Perrengues para implantar cultura da inovação

Por Evandro Milet – Portal ES 360 – 21/01/2024

O mercado exige inovação, os consumidores procuram inovação, os profissionais querem trabalhar em empresas inovadoras, todo mundo acha que inovação em empresas exige difundir a cultura da inovação, mas não é todo mundo que consegue. Por que?

Um problema crônico é o envolvimento da alta administração que pode não existir ou ser fake. A prática mostra que os colaboradores(palavra esquisita – não seria melhor chamar de parceiros ou então de empregados, mesmo?) seguem as pernas e não a boca do líder. Se o discurso da inovação não for acompanhado de envolvimento na prática e demonstração de prioridade, a turma vai fazer outra coisa. 

Tem também a história do medo na organização. Muitos anos atrás, o guru da qualidade Edward Deming colocava entre seus 14 princípios o de tirar o medo das organizações. Se uma ideia apresentada for dispensada sem cuidado, o recuo da postura é natural. Como disse Mark Twain: “Um gato que se senta num fogão quente nunca mais se sentará num fogão quente. Mas tampouco se sentará num fogão frio”. A postura ideal seria difundir o lema “é melhor pedir perdão que pedir licença” incentivando a iniciativa e a autonomia. Mas a liderança tem seu stress próprio, que serve de justificativa renovada, afinal o dele é que está na reta. Se todos começarem a dar ideias demais, a empresa pode perder o foco. Ele tem que calibrar o processo sem meter medo, o que aliás era mais comum, hoje dá assédio moral.  Fundamental conseguir separar o urgente, do prioritário e do estratégico. Ambidestria, cuidar do presente e do futuro, horizonte 1, 2 e 3 da inovação.

Outro atraso para a cultura da inovação é o antigo, mas sempre presente, cemitério das boas ideias: isso não funciona aqui/já foi tentado e não deu certo/vai dar muito trabalho/se fosse bom já teriam feito/é uma mudança muito radical/como fica isso na prática?/vai ser difícil de vender/até agora tivemos sucesso assim, não vamos mudar. Se fosse assim, grande parte das startups não existiria, pois arriscam tudo numa ideia vaga, sem legado para carregar nas costas e acabam atropelando os zumbis do cemitério.

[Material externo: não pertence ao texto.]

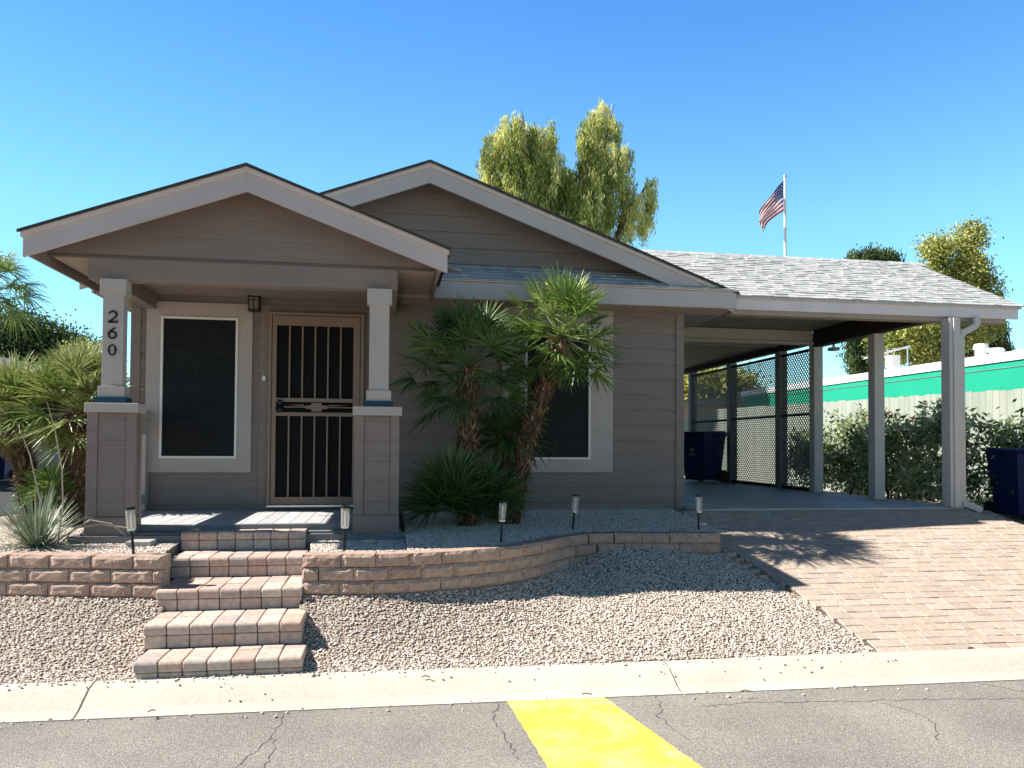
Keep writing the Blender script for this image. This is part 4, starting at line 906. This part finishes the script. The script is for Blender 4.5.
# far neighbour seen through the screens
t = thing('tan_house', 'low tan house with grey roof far behind the carport screens', 'house', (15, 24, -.3))
w = MB(); w.box(12.0, 24, 19, 27, -.3, 2.2); w.build('wall', M['tan'], t)
w = MB(); w.prism([(11.6, 2.2), (24.4, 2.2), (18, 3.1)], 18.6, 27.4); w.build('roof', M['roofgrey'], t)
w = MB(); w.box(14.0, 15.2, 18.97, 18.99, .9, 1.8); w.build('window', M['screen'], t)
t = thing('block_wall', 'pale block wall beyond the carport screens', 'wall', (11.2, 15, -.3)); w = MB(); w.box(8.5, 12.3, 14.9, 15.1, -.3, 1.5); w.build('wall_face', M['fence'], t); w = MB(); w.box(8.5, 12.3, 14.86, 15.14, 1.502, 1.56); w.build('coping', M['concrete'], t)
# left neighbour
t = thing('neighbour_house', 'low house with white roof edge at the far left', 'house', (-9, 9, -.2))
w = MB(); w.box(-20, -6.9, 6.4, 14, -.2, 1.95); w.build('wall', M['tan'], t)
w = MB(); w.box(-20.4, -6.2, 6.0, 14.4, 2.13, 2.30); w.build('roof_edge', M['white'], t, bevel=.01)
w = MB(); w.prism([(-20.3, 2.302), (-6.25, 2.302), (-13, 2.75)], 6.05, 14.3); w.build('roof', M['roofgrey'], t)
w = MB(); w.box(-20.2, -6.4, 6.2, 14.2, 1.952, 2.128); w.build('eave', M['tan'], t)

# ------------------------------------------------------------------ flag
fp = W(785, 178, y=25); t = thing('flagpole', 'tall white flagpole behind the carport roof', 'flagpole', (fp.x, 25, -.2))
w = MB(); w.tube([(fp.x, 25, -.2), (fp.x, 25, fp.z)], [.09, .055], 12); w.build('pole', M['white'], t)
w = MB(); w.tube([(fp.x, 25, fp.z - .03), (fp.x, 25, fp.z + .04), (fp.x, 25, fp.z + .11), (fp.x, 25, fp.z + .15)], [.03, .09, .08, .02], 12); w.build('ball', M['alu'], t)
NU, NVv = 60, 39; me = bpy.data.meshes.new('flag'); Hh, FL = 1.45, 2.35; vs = []
tl = Vector((fp.x - .07, 25, fp.z - .12)); 
for j in range(NVv + 1):
    for i in range(NU + 1):
        s, q = i / NU, j / NVv   # s along fly, q down the hoist
        ax = -s * FL * .53 * (1 + .1 * q) + (.10 * q * s); az = -q * Hh * (1 - .35 * s) - s * FL * .70 * (.75 + .25 * s)
        ay = .16 * math.sin(s * 9 + q * 2.5) * (.2 + s) + .08 * math.sin(q * 7 + s * 5) * s
        vs.append((tl.x + ax + .05 * math.sin(q * 9 + s * 6) * s, tl.y + ay, tl.z + az))
fs = [(j * (NU + 1) + i, (j + 1) * (NU + 1) + i, (j + 1) * (NU + 1) + i + 1, j * (NU + 1) + i + 1) for j in range(NVv) for i in range(NU)]
me.from_pydata(vs, [], fs)
for mm in ('red', 'fwhite', 'navy'): me.materials.append(M[mm])
mi = []
for j in range(NVv):
    for i in range(NU):
        if j < 21 and i < 24: mi.append(1 if (i % 4 == 2 and j % 4 == 2) or (i % 4 == 0 and j % 4 == 0 and i > 0 and j > 0) else 2)
        else: mi.append(0 if (j // 3) % 2 == 0 else 1)
me.polygons.foreach_set('material_index', mi); me.polygons.foreach_set('use_smooth', [True] * len(mi))
o = bpy.data.objects.new('flag', me); C.objects.link(o); tag(o, 'red white and blue stars and stripes flag drooping from the pole', 'flag')

# ------------------------------------------------------------------ light and sky
sc = bpy.context.scene; wd = bpy.data.worlds.new('World'); sc.world = wd; wd.use_nodes = True
N = wd.node_tree.nodes; L = wd.node_tree.links; sk = N.new('ShaderNodeTexSky'); sk.sky_type = 'NISHITA'; sk.sun_disc = False
SD = Vector((-1.06, .165, 1.0)).normalized()      # direction towards the sun
sk.sun_elevation = math.asin(SD.z); sk.sun_rotation = math.atan2(SD.x, SD.y); sk.altitude = 350; sk.air_density = 1.0; sk.dust_density = .15; sk.ozone_density = 1.5
N['Background'].inputs[1].default_value = .14; 
sx_ = N.new('ShaderNodeSeparateXYZ'); wtc = N.new('ShaderNodeTexCoord'); L.new(wtc.outputs['Generated'], sx_.inputs[0])
trp = N.new('ShaderNodeValToRGB'); L.new(sx_.outputs[2], trp.inputs[0]); e = trp.color_ramp.elements   # clear desert sky: paler cyan low, deep blue high; unseen zenith dimmed to deepen shadows
e[0].position = .05; e[0].color = (.57, .82, .82, 1); e[1].position = .75; e[1].color = (.13, .10, .145, 1)
for p_, c_ in ((.27, (.53, .88, .90)), (.50, (.335, .68, .98))): x = e.new(p_); x.color = (*c_, 1)
mxs = N.new('ShaderNodeVectorMath'); mxs.operation = 'MULTIPLY'; L.new(sk.outputs[0], mxs.inputs[0]); L.new(trp.outputs[0], mxs.inputs[1]); 
mry = N.new('ShaderNodeMapRange'); mry.inputs[1].default_value = -.6; mry.inputs[2].default_value = .25; mry.inputs[3].default_value = .56; mry.inputs[4].default_value = 1.0   # unseen sky behind the camera dimmed to darken the shade
L.new(sx_.outputs[1], mry.inputs[0]); mx2 = N.new('ShaderNodeVectorMath'); mx2.operation = 'SCALE'; L.new(mxs.outputs[0], mx2.inputs[0]); L.new(mry.outputs[0], mx2.inputs['Scale']); 
mrx = N.new('ShaderNodeMapRange'); mrx.inputs[1].default_value = -.55; mrx.inputs[2].default_value = .1; mrx.inputs[3].default_value = .80; mrx.inputs[4].default_value = 1.0   # tame the aureole on the sun side
L.new(sx_.outputs[0], mrx.inputs[0]); mx3 = N.new('ShaderNodeVectorMath'); mx3.operation = 'SCALE'; L.new(mx2.outputs[0], mx3.inputs[0]); L.new(mrx.outputs[0], mx3.inputs['Scale']); L.new(mx3.outputs[0], N['Background'].inputs[0])
sl = bpy.data.lights.new('sun', 'SUN'); sl.energy = 5.0; sl.angle = math.radians(.53); sl.color = (1, .95, .87)
so = bpy.data.objects.new('sun', sl); C.objects.link(so); so.rotation_euler = SD.to_track_quat('Z', 'Y').to_euler()
vs_ = sc.view_settings; vs_.view_transform = 'Standard'; vs_.look = 'None'; vs_.gamma = 1; vs_.exposure = 1.12; vs_.use_curve_mapping = False
sc.cycles.max_bounces = 8; sc.cycles.transparent_max_bounces = 16
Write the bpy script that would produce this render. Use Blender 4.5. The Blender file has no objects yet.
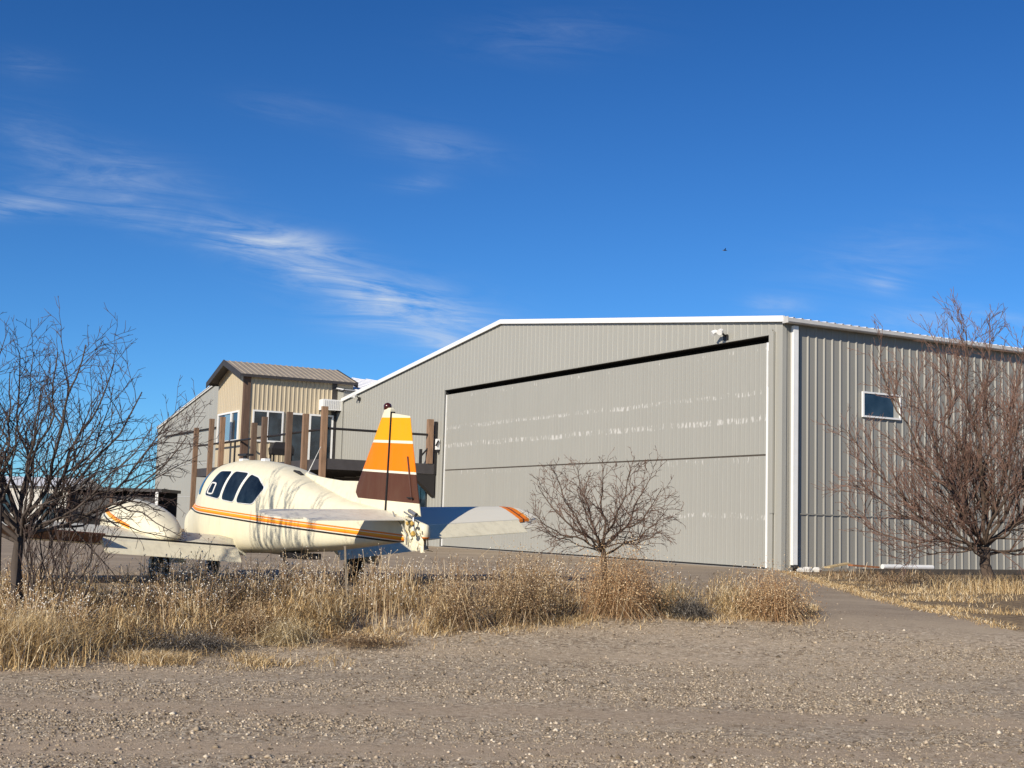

Para poder participar da formulação de novas ideias, todo mundo tem que ter informação. Afinal, diz uma lei antiga, a pessoa não faz o que tem que fazer, faz o que sabe. O que a empresa faz, como faz, qual é a missão, qual é o mercado, quem são os concorrentes, quais são os projetos, tudo tem que ser passado. Isso ajuda até a vestir a camisa. Se alguém perguntar o que a pessoa faz na empresa que trabalha, ela pode fazer seu sucesso de botequim dando uma aula. Pertencimento, dir-se-ia hoje. Um dos empresários mais inovadores, Amâncio Ortega, dono da Zara, concorda: “As informações da empresa precisam estar disponíveis para todas as áreas, em qualquer lugar e em todo momento”.

A inovação aberta criou novos perrengues: se a empresa mostrar suas dores, quem não resolveu as dores até agora fica com receio de ter que explicar porquê. Como muitas startups convidadas a resolver essas dores são do setor de TI-Tecnologia da Informação, a área interna de TI fica nervosa e pode boicotar ou achar que pode resolver, mesmo tendo cada vez um backlog maior à sua espera. Na verdade, isso pode acontecer com qualquer área que recebe essa inovação que foi aberta. A liderança tem que pautar o ritmo e promover a cultura da inovação com comprometimento, senão a coisa desanda.